Négociation et générosité ont payé, puisque trois versions de Toutes les choses géniales – deux françaises, une belge: celle du Groupe ®, aux Doms – cohabitent finalement dans le catalogue du festival Off d’Avignon 2025, épais de quelque 1700 propositions. 

Cet obstacle levé n’est pas le seul défi d’une performance qui en rencontre chaque soir une ribambelle – dont celui de la virtuosité. Car il y en a, à devoir retomber sur ses pattes, à embrayer sur l’attitude ou la réponse qu’il suscite. «C’est surtout de la vraie écoute, de l’empathie avec la personne qui se trouve en face de soi. Et se dire: tiens, mais comment tu vas t’en sortir dans cette situation?» relève le comédien.

«Dans ce spectacle, je danse avec des gens que je ne connais pas»

En contrepoint de la virtuosité qu’exige l’exercice, la vulnérabilité s’impose comme une vertu. Être là, pleinement dans le texte, pleinement dans le jeu, pleinement dans l’inconnu de l’échange. «C’est se dire: je suis touché par vous, je suis en face de vous, on se regarde, on n’est pas innocents l’un par rapport à l’autre, dans une relation d’action-réaction. J’ai beaucoup réfléchi à la description que je pourrais donner du spectacle, et l’image de la danse m’est venue. Ici, je danse avec des gens que je ne connais pas, mais allez, on va danser ensemble. Et comment mon corps, lourd et grand, et ton corps, frêle et agile, ou malhabile, vont pouvoir s’accorder? Est-ce qu’on va trouver un pas qui nous convient? C’est toujours une surprise. Et c’est un vrai plaisir.»

Mais le plaisir de jouer Toutes les choses géniales se double d’une lutte pour le jouer, indique François-Michel van der Rest. Le tout-terrain du jardin des Doms – voulu par leur nouvelle directrice Sandrine Bergot – correspond au vœu de la compagnie. «Comme je trouve ce spectacle nécessaire, voire d’utilité publique, je me bats comme un fou furieux, de façon pas très rationnelle parfois, pour qu’il existe. Par exemple, je vais le jouer pour les 150 ans de la clinique psychiatrique des Frères Alexiens à Welkenraedt. On a déjà fait 5 ou 6 visites techniques, ce qui n’est pas très logique. Mais je tiens vraiment à le jouer dans ce contexte-là.»

Un exemple parmi les multiples pistes qu’explore l’acteur pour continuer de faire résonner ce propos, en plus de l’important travail de médiation qui accompagne le spectacle. «Parce que le théâtre est un outil d’une puissance extraordinaire pour permettre aux gens de parler.
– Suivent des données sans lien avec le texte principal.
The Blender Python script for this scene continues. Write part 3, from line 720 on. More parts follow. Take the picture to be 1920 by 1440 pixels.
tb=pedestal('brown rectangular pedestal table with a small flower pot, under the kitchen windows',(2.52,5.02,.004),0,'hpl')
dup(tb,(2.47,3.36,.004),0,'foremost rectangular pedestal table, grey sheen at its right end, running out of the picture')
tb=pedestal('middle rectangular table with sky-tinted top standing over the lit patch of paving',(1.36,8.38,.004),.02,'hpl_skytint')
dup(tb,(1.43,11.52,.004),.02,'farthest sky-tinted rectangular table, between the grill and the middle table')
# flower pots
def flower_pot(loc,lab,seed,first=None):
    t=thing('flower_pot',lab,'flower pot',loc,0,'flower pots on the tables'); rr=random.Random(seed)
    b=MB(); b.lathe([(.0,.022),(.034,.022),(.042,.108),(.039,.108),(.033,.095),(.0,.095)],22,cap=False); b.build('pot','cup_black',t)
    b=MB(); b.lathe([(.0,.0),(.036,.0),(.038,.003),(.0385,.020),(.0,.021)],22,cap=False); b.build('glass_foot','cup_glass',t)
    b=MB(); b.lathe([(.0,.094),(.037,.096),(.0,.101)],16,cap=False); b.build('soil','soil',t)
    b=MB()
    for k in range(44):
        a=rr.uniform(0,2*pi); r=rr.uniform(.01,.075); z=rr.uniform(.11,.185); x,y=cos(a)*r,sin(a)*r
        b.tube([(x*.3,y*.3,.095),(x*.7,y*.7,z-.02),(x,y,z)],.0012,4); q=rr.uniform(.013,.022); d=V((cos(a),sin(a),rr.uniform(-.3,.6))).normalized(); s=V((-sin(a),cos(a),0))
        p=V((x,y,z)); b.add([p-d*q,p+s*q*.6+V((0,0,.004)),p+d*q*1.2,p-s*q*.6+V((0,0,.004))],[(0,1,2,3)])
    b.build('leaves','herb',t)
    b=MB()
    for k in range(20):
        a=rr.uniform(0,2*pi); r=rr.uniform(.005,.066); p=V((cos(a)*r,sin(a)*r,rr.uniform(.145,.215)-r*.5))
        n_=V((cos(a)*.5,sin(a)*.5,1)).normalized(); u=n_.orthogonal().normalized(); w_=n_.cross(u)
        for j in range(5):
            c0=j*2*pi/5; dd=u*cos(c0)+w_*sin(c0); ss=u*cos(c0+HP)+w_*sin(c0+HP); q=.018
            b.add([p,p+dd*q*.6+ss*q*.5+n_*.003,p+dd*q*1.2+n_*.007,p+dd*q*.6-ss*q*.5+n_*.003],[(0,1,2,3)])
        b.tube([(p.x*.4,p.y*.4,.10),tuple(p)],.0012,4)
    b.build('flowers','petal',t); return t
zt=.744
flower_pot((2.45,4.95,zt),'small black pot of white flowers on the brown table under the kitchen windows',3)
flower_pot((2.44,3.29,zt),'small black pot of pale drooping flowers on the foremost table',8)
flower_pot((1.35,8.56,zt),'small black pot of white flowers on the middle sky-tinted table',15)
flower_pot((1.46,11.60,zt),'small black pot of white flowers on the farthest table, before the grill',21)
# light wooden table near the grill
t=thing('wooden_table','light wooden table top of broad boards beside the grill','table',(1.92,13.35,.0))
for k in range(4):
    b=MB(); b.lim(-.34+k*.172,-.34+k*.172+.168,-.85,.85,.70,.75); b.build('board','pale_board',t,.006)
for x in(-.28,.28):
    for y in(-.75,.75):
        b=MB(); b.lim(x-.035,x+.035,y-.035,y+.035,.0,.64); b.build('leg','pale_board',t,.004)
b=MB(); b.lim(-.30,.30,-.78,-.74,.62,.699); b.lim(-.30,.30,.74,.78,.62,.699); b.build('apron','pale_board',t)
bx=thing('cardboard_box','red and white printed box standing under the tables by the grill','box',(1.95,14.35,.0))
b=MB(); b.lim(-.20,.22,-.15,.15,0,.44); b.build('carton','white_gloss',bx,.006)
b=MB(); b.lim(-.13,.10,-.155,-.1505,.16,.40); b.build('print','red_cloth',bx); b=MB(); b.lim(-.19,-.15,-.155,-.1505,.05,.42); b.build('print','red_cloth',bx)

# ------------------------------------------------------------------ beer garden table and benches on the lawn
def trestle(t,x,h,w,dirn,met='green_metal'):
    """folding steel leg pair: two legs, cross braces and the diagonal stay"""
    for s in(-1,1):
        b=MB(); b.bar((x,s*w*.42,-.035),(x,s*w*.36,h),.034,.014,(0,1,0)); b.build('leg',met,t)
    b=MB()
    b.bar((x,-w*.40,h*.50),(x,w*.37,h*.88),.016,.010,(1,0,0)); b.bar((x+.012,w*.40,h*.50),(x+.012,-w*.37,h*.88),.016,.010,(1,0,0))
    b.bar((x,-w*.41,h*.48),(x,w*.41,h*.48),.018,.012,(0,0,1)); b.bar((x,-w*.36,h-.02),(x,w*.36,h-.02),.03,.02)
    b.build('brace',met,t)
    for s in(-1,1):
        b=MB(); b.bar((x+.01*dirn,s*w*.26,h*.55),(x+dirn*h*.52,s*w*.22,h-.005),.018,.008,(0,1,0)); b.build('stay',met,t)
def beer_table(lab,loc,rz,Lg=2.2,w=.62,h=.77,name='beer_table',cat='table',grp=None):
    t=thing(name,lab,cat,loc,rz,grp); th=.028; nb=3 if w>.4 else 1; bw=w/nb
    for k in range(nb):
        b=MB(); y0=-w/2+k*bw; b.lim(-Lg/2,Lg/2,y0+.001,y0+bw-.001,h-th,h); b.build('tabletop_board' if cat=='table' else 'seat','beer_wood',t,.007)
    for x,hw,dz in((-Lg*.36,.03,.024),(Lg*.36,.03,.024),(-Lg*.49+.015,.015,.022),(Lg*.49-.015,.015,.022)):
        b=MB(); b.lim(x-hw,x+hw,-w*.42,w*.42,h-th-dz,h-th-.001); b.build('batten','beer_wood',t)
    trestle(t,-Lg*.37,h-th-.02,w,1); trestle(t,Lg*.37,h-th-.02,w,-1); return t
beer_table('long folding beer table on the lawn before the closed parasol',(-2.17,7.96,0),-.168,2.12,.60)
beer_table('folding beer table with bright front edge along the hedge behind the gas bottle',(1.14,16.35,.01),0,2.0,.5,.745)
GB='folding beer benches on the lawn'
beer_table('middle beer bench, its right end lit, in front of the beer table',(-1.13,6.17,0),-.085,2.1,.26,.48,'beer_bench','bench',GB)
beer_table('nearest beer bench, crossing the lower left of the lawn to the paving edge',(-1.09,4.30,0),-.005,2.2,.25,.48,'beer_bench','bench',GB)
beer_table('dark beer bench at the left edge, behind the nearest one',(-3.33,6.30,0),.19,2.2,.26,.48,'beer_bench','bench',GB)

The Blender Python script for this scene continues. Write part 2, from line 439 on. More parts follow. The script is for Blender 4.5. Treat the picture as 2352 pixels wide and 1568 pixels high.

Je me complais peut-être un peu dans la résistance, dans le contre-courant: je sais que c’est un spectacle non pas vraiment ‘feel good’ mais très drôle, dont les gens sortent avec la banane, heureux, touchés, les larmes aux yeux et tout ce qu’on veut, mais c’est le contraire de la consommation. Ou disons que c’est une consommation active, et il ne faut pas se braquer sur cette idée.»

François-Michel van der Rest fait un "high five" aux personnes du public.
Au fil de la représentation, la nuit descend sur le jardin des Doms, tandis que monte la complicité avec le public de Toutes les choses géniales. ©J. Van Belle | WBI

Le parcours de Toutes les choses géniales est loin d’être terminé. De quel lieu, de quelles conditions de jeu rêverait François-Michel van der Rest pour cet échange si singulier et toujours unique? «Une clairière au crépuscule, dans les bois, avec des torches. On se retrouverait là, à la fin du jour, en rond, quand la lumière baisse. J’aimerais bien aller le jouer en Afrique, pour voir ce que ça donne – c’est un fantasme qui me vient à l’instant même, je n’y ai jamais pensé… Mais au-delà du contexte ou des conditions de rêve, je ne peux pas rêver mieux que d’être avec des gens vivants qui sont contents d’être là. C’est ce que je cherche.»

Plus que le decorum: le courant qui passe, la vie qui circule.


Toutes les choses géniales par le Groupe ® se joue jusqu’au 26 juillet dans le jardin du Théâtre des Doms, à 20h15 (relâche le mercredi).

Les autres versions de la même pièce dans le Festival Off d’Avignon 2025: l’une par la Cie The Sweet Escape à la Factory, l’autre par la Cie Caravane à la Condition des Soies.